Achiral copper-containing molecule that can serve as a host for chiral carboxylic acid guests
When an (S)-carboxylic acid (black) binds this achiral copper host, the quinoline ligands undergo a distinctive twist.

A copper complex that quickly reveals the composition of mixtures of enantiomers may help organic chemists assess the fruits of their labors more easily (J. Am. Chem. Soc., DOI: 10.1021/ja205775g). Current methods, such as chiral HPLC that are used to determine enantiomeric purity by measuring the ratio of one enantiomer to another, are slow and often can’t keep up with the hundreds or thousands of reactions that chemists need to screen when developing synthetic methods, says Eric V. Anslyn of the University of Texas, Austin.
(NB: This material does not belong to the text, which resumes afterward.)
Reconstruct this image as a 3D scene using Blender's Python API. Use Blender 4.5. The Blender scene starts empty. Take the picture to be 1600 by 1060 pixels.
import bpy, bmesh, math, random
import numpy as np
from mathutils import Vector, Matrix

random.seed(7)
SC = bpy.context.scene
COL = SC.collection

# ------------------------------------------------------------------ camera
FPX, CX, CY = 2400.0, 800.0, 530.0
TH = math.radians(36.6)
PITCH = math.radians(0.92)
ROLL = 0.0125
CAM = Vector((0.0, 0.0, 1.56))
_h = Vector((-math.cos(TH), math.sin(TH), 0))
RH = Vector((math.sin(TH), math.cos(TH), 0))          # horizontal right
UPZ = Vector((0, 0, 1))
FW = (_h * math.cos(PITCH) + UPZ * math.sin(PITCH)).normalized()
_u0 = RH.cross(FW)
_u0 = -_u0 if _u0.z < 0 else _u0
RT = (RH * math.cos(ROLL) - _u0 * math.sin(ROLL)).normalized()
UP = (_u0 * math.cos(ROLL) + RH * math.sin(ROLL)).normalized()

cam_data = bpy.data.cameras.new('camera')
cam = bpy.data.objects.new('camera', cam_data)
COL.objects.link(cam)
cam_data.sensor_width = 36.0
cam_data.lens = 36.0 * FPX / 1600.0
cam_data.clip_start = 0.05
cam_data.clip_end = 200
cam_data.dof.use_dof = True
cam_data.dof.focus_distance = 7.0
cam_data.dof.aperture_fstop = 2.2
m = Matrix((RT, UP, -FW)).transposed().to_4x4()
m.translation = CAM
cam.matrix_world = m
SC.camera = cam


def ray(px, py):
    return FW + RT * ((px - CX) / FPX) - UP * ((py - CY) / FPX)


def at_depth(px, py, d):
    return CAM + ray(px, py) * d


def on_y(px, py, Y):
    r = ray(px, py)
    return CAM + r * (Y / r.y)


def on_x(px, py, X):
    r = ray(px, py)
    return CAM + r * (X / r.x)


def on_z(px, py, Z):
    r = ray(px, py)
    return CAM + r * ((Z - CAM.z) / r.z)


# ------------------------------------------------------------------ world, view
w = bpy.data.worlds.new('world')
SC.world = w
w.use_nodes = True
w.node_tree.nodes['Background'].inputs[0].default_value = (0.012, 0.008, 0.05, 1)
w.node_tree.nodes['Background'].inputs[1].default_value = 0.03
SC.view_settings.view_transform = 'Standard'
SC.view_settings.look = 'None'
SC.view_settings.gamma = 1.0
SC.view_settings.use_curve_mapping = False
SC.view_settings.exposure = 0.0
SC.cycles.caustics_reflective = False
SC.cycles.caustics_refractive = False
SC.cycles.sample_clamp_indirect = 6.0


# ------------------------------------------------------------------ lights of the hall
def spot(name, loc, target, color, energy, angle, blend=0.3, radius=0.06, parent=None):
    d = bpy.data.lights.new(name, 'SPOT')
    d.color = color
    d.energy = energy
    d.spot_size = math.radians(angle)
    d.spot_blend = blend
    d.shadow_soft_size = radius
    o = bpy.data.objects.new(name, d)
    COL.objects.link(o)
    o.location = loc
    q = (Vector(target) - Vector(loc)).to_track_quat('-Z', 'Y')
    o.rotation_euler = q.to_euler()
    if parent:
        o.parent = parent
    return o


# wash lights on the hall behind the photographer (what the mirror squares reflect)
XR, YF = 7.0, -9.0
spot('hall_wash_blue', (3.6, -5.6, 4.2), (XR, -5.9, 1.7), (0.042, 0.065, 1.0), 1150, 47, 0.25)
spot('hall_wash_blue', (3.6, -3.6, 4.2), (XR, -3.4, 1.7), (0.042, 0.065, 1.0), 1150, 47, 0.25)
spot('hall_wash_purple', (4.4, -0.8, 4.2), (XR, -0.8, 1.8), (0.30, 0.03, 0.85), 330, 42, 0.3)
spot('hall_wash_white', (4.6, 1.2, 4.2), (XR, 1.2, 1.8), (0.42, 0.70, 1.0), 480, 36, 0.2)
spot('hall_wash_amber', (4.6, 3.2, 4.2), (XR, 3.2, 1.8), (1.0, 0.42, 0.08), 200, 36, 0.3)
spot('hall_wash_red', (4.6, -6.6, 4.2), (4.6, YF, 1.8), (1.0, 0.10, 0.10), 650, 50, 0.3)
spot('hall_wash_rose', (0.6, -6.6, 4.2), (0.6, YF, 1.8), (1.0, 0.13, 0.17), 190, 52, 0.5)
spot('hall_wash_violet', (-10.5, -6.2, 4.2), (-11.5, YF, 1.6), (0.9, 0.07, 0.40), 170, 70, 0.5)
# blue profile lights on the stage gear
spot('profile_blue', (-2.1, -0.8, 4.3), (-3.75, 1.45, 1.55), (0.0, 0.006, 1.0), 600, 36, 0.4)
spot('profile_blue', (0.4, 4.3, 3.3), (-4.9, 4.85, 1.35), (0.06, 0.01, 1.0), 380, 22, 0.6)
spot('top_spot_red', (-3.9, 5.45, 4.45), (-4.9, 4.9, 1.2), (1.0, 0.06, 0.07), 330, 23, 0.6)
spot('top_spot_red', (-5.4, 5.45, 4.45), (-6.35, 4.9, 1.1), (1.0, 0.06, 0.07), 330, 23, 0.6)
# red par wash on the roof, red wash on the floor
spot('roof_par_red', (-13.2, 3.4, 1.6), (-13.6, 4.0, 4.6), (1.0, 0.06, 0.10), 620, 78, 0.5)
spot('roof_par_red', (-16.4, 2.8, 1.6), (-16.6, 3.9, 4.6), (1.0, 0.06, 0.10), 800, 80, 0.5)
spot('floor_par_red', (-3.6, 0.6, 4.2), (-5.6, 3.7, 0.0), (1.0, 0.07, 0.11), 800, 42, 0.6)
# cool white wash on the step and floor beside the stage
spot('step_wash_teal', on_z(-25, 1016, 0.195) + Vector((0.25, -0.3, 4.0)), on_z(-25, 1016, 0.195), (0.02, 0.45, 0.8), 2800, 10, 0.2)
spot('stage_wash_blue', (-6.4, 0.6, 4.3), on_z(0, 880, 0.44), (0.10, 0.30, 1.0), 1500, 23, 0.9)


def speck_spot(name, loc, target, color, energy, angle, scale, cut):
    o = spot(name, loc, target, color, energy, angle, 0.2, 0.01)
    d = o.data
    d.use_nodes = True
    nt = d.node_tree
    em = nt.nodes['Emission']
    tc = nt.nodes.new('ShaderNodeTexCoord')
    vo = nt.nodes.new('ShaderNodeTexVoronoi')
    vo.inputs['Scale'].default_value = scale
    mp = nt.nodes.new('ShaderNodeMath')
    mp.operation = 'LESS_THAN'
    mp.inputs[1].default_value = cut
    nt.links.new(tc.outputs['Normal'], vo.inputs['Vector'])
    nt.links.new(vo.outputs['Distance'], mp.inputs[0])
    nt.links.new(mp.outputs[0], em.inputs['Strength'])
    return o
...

To speed things up, Anslyn and colleagues synthesized an achiral copper-containing molecule that can serve as a host for chiral carboxylic acid guests. When a guest binds to copper, the metal’s quinoline ligands twist into a propeller shape. The direction of the twist depends on the stereochemistry of the guest and causes the complex to absorb circularly polarized light differently. The researchers took circular dichroism spectra of known mixtures of enantiomers to produce a calibration curve and then used it to determine the enantiomeric excess of unknown mixtures. The technique has an error rate of about 3%, Anslyn says, which “is not quite as accurate as HPLC, but it’s up to 100 times faster.”